Monday, February 25, 2013

William Gilmore Simms and The Cosmopolitan

Considered by Edgar Allan Poe as "the best novelist which this country has, on the whole, produced," many people know of William Gilmore Simms primarily as a novelist, but did you know he also spent a large part of his career as an editor to newspapers and magazines? He also contributed to collaborative projects, sometimes under such anonymity that we are lucky to know his involvement.  One such project is The Cosmopolitan: An Occasional, which is housed by only three libraries in the entire United States, and the Charleston Library Society is one of them!

Published in May of 1833, just eight years after Simms made his editorial debut as part of the "Society of Young Gentlemen," The Cosmopolitan is a 2 volume publication that includes an introduction and four short stories in the first volume and a brief introduction and six short stories in the second volume.  It is believed that most of the short stories in the second volume are entirely by Simms. Diverging themselves from their gentlemanly obligations, the two volumes represent a small literary coterie participating in "the outpouring of a gentleman's leisure" with whimsical, thoughtful, and sometimes surreal story telling of everything from Revolutionary War tales to fairies.



Originally, the Cosmopolitan was published anonymously, by "Three Bachelors," and just who deserves credit for contributing has been a subject of some debate.

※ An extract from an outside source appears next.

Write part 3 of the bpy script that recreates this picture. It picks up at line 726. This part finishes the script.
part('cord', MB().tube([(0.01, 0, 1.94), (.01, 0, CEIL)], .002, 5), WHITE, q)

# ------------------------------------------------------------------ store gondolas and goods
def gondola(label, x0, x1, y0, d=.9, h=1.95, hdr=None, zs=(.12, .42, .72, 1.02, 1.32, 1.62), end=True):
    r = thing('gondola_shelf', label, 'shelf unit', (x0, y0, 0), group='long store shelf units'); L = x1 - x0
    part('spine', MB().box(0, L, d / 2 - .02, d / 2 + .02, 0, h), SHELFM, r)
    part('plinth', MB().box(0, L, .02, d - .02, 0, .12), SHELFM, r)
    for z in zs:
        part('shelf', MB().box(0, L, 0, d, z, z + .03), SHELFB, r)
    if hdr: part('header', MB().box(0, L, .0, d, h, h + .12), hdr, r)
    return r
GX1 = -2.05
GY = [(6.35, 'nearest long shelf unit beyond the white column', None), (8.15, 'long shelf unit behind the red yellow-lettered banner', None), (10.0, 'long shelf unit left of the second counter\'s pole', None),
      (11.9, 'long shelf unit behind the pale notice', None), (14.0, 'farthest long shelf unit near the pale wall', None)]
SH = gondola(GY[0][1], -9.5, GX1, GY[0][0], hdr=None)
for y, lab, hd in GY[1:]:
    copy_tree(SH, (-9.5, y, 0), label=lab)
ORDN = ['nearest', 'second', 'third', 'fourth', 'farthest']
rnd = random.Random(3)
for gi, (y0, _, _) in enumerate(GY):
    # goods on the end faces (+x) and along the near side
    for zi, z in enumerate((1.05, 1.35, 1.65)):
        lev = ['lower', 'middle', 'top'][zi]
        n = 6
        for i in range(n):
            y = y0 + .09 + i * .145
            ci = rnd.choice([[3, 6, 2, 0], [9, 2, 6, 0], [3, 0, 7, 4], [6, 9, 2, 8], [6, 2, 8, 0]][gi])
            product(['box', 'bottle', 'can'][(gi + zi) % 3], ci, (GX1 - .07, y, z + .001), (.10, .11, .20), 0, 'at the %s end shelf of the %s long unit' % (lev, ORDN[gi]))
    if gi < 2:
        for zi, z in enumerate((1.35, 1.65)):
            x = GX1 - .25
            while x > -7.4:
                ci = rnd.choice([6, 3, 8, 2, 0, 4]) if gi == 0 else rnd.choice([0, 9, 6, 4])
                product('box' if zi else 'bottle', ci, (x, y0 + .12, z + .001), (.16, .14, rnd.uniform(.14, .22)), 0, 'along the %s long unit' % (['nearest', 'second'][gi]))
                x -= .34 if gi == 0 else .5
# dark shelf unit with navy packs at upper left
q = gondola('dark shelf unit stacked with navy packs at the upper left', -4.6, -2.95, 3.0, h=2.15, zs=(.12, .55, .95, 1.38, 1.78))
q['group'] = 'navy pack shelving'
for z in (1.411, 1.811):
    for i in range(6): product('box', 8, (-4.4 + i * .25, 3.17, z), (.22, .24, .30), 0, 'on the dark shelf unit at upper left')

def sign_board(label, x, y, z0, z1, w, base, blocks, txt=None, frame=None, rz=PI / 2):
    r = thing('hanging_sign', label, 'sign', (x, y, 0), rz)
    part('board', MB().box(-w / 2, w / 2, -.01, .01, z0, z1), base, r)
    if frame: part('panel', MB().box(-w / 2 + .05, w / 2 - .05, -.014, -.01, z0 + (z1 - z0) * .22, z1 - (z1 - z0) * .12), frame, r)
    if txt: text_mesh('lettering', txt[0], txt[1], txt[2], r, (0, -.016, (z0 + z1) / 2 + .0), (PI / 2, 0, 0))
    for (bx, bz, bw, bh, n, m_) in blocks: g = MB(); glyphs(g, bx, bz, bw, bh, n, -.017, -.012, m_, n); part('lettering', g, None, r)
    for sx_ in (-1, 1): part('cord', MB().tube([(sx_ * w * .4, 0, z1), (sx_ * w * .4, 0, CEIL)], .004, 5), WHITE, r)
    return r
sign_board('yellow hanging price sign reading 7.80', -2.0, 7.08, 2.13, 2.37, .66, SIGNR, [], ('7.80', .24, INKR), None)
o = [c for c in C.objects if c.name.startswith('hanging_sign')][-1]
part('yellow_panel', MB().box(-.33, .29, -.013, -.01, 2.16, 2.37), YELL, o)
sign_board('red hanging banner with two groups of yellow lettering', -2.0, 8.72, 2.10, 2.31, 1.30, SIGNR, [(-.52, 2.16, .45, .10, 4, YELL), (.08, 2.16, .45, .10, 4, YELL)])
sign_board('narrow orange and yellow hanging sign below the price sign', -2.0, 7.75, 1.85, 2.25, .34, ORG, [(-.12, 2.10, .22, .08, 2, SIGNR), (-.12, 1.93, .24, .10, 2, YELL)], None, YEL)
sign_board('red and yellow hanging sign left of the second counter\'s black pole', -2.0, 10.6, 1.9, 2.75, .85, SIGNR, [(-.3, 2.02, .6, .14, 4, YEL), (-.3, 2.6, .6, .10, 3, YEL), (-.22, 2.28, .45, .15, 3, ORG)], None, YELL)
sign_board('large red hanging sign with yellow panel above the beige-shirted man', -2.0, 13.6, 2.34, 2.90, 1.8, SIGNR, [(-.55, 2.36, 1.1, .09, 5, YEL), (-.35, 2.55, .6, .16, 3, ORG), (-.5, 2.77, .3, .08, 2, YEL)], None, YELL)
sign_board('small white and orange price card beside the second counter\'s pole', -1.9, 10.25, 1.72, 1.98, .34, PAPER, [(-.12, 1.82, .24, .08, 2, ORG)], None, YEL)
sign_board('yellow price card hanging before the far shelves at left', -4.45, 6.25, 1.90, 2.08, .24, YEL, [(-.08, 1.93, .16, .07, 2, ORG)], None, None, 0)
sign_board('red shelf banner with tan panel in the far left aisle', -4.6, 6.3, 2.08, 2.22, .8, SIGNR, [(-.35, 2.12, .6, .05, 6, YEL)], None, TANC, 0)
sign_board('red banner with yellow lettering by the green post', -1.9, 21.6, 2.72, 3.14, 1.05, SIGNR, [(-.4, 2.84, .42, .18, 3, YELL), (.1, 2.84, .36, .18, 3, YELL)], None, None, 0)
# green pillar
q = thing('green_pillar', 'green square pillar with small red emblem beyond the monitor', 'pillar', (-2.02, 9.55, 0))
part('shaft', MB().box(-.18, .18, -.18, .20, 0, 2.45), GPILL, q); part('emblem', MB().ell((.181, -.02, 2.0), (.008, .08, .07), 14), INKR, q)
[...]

According to John C. Guilds, Jr., Simms published the Cosmopolitan with the Carroll brothers from Charleston and it was the second time he had used this type of "club mechanism" , the first being eight years before when he was just coming into the publishing business.

The William Gilmore Simms Initiative based out of the University of South Carolina, is making massive headway into digitizing all things William Gilmore Simms, and making them accessible for researchers and educators. The Cosmopolitan has now made its way to this largest single author online archive and can be viewed here.

So if you feel inclined to escape the tediousness of the day and "assert the value and charms of the science and letters," then please browse through Simms and his fellows' "little melange."